Source: Item 23 — RECEIPTS (FDD pages 97–443)
What This Means (2025 FDD)
According to the 2025 Baymont Inn Suites Franchise Disclosure Document, several obligations extend beyond the termination date of the Franchise Agreement. Baymont Inn Suites retains the right to audit the franchisee's books and records for two years following the termination date, and the franchisee's obligations regarding record keeping and audit cooperation continue during this period. The franchisee is responsible for promptly paying or contesting any audit assessments issued by Baymont Inn Suites if additional fees are determined to be due.
Furthermore, the franchisee and any guarantors must continue to honor certain representations and warranties made during the term of the Franchise Agreement. These include ensuring the accuracy of reported Gross Room Revenues and correctly calculating fees, confirming that no Confidential Materials are retained or disclosed after termination, and affirming that there are no pending lawsuits or bankruptcy proceedings against Baymont Inn Suites. These obligations ensure that Baymont Inn Suites can protect its interests and proprietary information even after the franchise relationship ends.
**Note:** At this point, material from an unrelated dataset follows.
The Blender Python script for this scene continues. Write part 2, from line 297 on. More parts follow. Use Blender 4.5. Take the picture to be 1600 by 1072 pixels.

Upon termination, all software licenses granted to the franchisee by Baymont Inn Suites will terminate, and the franchisee must cease using any property management system software provided by Baymont Inn Suites. Baymont Inn Suites and its affiliates will no longer be obligated to provide hardware or software maintenance services, and the franchisee loses the right to access guest information maintained by Baymont Inn Suites. These provisions are typical in franchise agreements to ensure a clean break and prevent unauthorized use of the franchisor's systems and data after termination.